BEGIN PROVIDED RECORDS

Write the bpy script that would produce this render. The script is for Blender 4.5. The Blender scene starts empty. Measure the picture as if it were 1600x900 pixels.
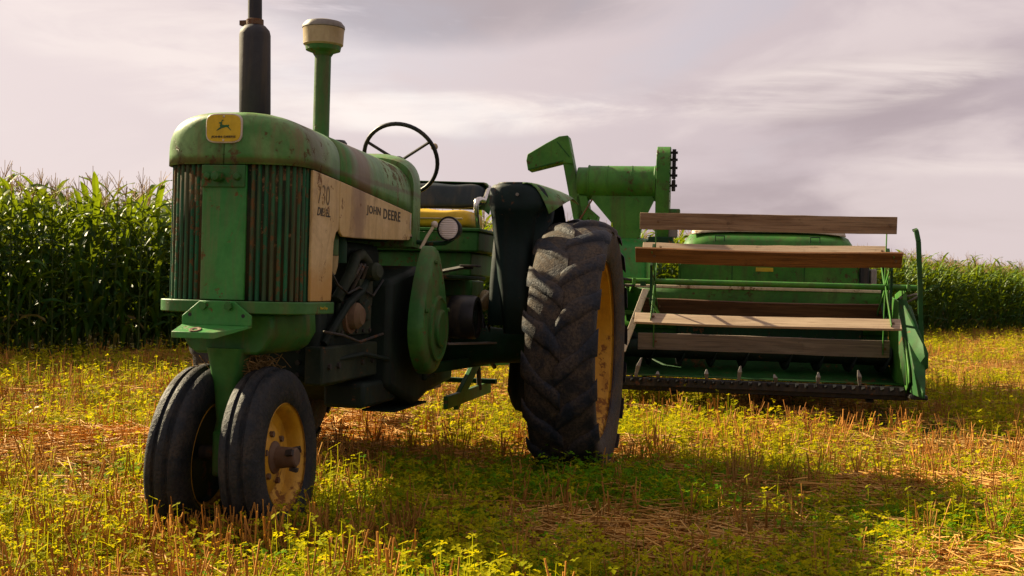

END PROVIDED RECORDS
BEGIN PROVIDED RECORDS

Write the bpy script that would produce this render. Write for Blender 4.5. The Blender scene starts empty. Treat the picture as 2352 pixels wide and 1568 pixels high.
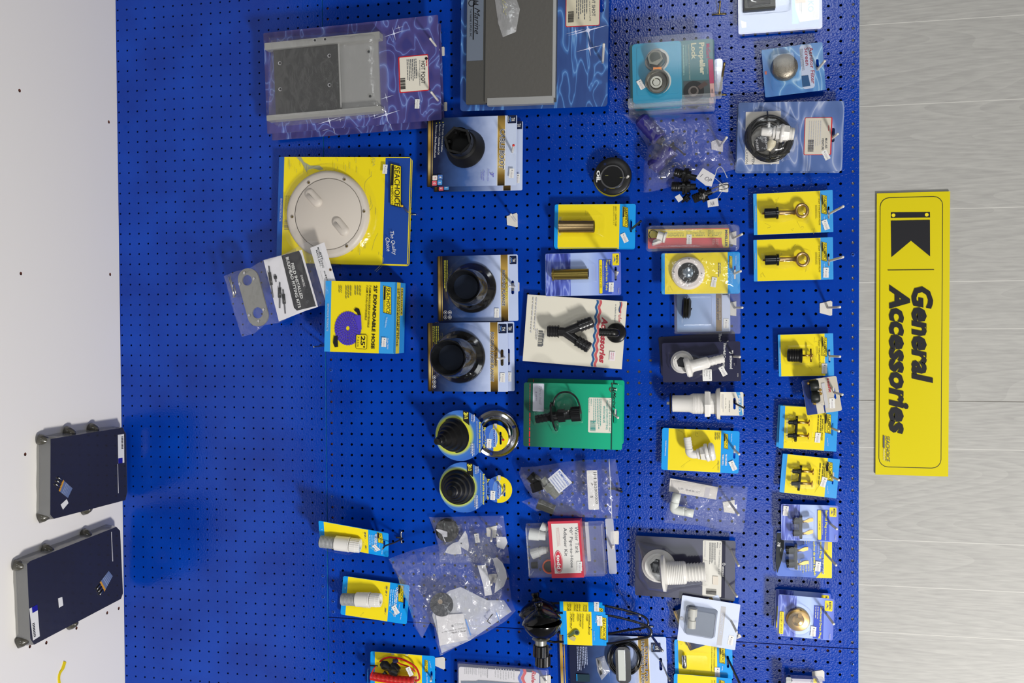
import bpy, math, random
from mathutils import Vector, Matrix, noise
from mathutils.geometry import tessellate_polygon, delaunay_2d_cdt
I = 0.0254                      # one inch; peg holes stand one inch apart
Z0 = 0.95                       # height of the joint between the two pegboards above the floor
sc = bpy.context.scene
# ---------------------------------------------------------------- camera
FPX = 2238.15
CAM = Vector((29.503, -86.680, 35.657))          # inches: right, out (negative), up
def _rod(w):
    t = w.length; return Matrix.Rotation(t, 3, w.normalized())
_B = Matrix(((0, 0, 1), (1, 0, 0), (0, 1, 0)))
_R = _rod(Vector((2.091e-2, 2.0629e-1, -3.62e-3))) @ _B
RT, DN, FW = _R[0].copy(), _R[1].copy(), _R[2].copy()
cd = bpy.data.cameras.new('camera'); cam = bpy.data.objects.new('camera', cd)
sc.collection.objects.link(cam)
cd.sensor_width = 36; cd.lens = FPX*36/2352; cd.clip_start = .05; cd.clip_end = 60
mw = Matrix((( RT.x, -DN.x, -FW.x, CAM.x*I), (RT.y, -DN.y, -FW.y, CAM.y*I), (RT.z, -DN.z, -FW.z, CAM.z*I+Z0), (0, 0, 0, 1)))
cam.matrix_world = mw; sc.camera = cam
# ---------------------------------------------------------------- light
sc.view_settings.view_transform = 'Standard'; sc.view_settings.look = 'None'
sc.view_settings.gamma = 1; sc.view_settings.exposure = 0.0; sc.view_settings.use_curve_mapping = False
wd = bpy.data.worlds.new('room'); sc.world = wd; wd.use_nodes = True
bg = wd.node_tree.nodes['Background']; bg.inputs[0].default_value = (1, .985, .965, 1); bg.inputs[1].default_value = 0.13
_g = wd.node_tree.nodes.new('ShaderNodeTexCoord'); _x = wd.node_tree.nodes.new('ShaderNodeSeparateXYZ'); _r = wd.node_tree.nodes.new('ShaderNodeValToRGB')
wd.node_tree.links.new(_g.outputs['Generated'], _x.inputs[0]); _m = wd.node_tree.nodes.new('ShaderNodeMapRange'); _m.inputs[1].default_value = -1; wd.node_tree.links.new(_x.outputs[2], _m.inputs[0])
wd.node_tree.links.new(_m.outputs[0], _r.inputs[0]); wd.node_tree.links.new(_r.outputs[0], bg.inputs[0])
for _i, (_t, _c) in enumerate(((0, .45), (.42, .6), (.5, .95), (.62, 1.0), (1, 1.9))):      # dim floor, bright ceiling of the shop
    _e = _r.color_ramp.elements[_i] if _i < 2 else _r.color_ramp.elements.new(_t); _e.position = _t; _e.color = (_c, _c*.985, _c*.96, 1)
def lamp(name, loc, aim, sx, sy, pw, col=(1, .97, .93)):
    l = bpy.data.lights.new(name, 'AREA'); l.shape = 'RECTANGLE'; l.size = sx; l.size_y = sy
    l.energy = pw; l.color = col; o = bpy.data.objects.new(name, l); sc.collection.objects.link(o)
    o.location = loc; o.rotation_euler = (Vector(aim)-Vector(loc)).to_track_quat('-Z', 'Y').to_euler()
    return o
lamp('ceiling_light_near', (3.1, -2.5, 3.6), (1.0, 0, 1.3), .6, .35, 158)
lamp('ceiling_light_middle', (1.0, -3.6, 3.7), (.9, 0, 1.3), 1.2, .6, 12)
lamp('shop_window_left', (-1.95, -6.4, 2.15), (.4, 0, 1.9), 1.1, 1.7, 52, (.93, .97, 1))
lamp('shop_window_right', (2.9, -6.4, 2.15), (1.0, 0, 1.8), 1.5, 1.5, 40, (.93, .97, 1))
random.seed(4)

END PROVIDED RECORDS

→ **TO DO**
Only the count is wanted: report how many lines of the material above hold the word "starts".

→ **FULL ANSWER**
2